Fortunately for the Dems, we have a worse choice in the Republicans. On October 5 the Dallas Morning News reported a poll which shows that 75% of Texans do not believe they will get the property tax cut which is the majority Republicans major political claim in this election (“Texans faith in politics meager,” by Christy Hoppe).

Two thirds of Texans want someone else other than the incumbent governor in the job.

Here at home the Marfa City Council strives to get a quorum. The Alpine City Council is finding resistance in another giveaway to the city’s privatized trash-haulers and landfill operator, Duncan Disposal. Duncan’s contract has expired and a new proposed contract has brought out citizens to challenge the deal being offered. Rumble, rumble.

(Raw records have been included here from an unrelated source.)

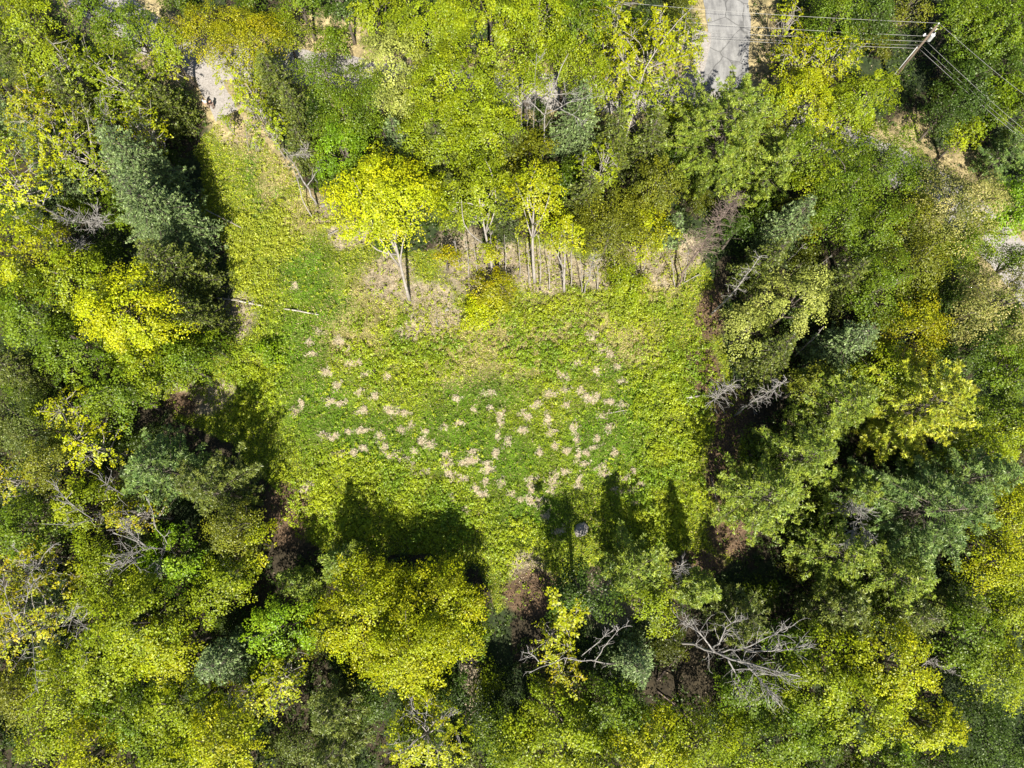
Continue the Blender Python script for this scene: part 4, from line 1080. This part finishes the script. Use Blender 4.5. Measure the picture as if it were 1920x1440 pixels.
bare("dead_tree", [[(300, 1040, 3), (311, 1030, 9), (285, 1028, 12), (250, 1012, 14), (212, 1000, 16)],
                   [(311, 1030, 9), (300, 1055, 10), (288, 1075, 11)], [(285, 1028, 12), (255, 1035, 13), (220, 1045, 14)], [(270, 1022, 13), (245, 1000, 14.5), (232, 985, 15)], [(270, 1040, 12), (240, 1055, 13), (215, 1062, 14)]],
     "white bare tree fanning its twigs leftward in the lower left woods", "dead tree", DG_, 18, .12, DEADWOOD, 16, 1.9)
bare("dead_tree", [[(230, 975, 3), (204, 962, 9), (170, 978, 12), (130, 985, 14), (78, 982, 16)], [(175, 975, 12), (140, 950, 14), (110, 922, 15), (105, 910, 16)], [(238, 932, 9), (210, 915, 12), (180, 890, 14), (170, 885, 15)]],
     "white bare limbs reaching left above the fan-shaped white tree", "dead tree", DG_, 19, .10, DEADWOOD, 14, 1.6)
bare("dead_tree", [[(335, 1058, 3), (322, 1030, 9), (300, 1000, 12), (280, 955, 14), (278, 940, 15)]],
     "single long bare stem right of the fan-shaped white tree", "dead tree", DG_, 20, .07, DEADWOOD, 12, 1.0)
bare("dead_tree", [[(150, 1172, 4), (115, 1172, 9), (80, 1178, 12), (40, 1190, 14), (5, 1205, 16)], [(115, 1168, 9), (135, 1160, 11), (142, 1140, 12), (145, 1130, 13)], [(138, 1160, 11), (155, 1170, 12), (165, 1180, 13)],
                   [(128, 1175, 9), (145, 1200, 11), (160, 1225, 13), (163, 1235, 13.5)], [(45, 1155, 13), (50, 1120, 14), (65, 1085, 15)], [(60, 1183, 13), (62, 1215, 14), (72, 1300, 15)], [(40, 1190, 14), (20, 1150, 15), (5, 1090, 16)]],
     "crooked white bare limbs crossing the orange-yellow tree at the left edge", "dead tree", DG_, 21, .11, DEADWOOD, 14, 1.5)
bare("dead_tree", [[(60, 1110, 4), (50, 1080, 9), (45, 1040, 12), (20, 1022, 14)], [(50, 1080, 9), (70, 1060, 12), (90, 1030, 14), (100, 1020, 15)]],
     "tangle of pale twigs above the crooked white limbs at the left edge", "dead tree", DG_, 22, .07, DEADWOOD, 26, 1.3)
bare("dead_tree", [[(230, 515, 2), (180, 487, 6), (130, 455, 9), (85, 435, 12), (28, 405, 15)], [(150, 470, 8), (158, 458, 9), (155, 460, 9)], [(120, 490, 8), (140, 470, 9), (155, 458, 10)]],
     "long grey fallen snag slanting across the left woods", "dead tree", DG_, 23, .10, DEADWOOD, 26, 1.4)
bare("dead_tree", [[(178, 445, 3), (170, 425, 9), (155, 405, 12), (120, 390, 14)], [(170, 425, 9), (185, 410, 12), (180, 385, 14)], [(170, 425, 9), (190, 420, 12), (200, 405, 13)], [(165, 420, 10), (135, 415, 12), (110, 405, 14)]],
     "spray of white bare twigs left of the largest blue-green spruce", "dead tree", DG_, 24, .08, DEADWOOD, 30, 1.5)
bare("dead_tree", [[(1188, 1252, 2), (1150, 1243, 7), (1110, 1240, 9), (1070, 1236, 10), (1030, 1240, 11), (1005, 1252, 12), (992, 1262, 12.5)], [(1010, 1240, 11), (995, 1225, 12), (978, 1223, 12.5)], [(1115, 1240, 9), (1135, 1210, 11), (1160, 1180, 12.5), (1178, 1172, 13)], [(1090, 1230, 9), (1120, 1205, 11), (1150, 1180, 13)]],
     "long bare white limb lying horizontally through thin yellow leaves at the bottom", "dead tree", DG_, 25, .13, DEADWOOD, 10, 1.2)
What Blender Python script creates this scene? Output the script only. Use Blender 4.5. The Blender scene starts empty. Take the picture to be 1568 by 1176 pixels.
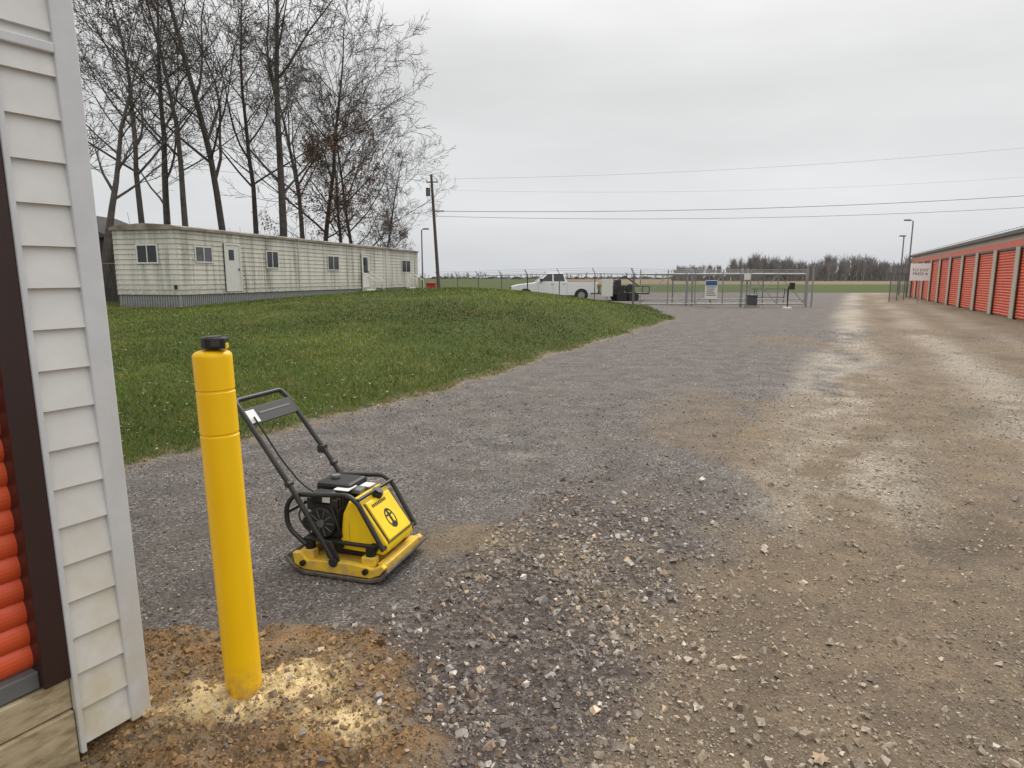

Over at the Southwest Texas Municipal Gas Company the board actually approved a budget which included repairs to the gas lines rather than boodle to the city halls in Alpine and Marfa. Alpine’s Mayor Mickey Clouse, accompanied by her faithful companion Linda Bailey Potter, immediately shrieked “violation of the TOMA (Texas Open Meetings Act)” which is the standard for politics in the city limits here. Every time Mayor Clouse loses a vote she tries to indict the winner. The last time our mayor went into a snit hissy we ended up in federal court.

And of course that is the major question we are waiting to be answered. Judge Robert Junell has the case and will presumably soon issue his decision as to whether or not the TOMA is unconstitutional.

It is certainly unconstitutional in the applications here, in my opinion. But I want to see what Judge Junell will say. In the meantime, however, we should be thankful there is one functioning brain with a sense of humor in the governor’s race  this year.


(Also published by the Big Bend Sentinel of Marfa, Texas October 19, 2006.)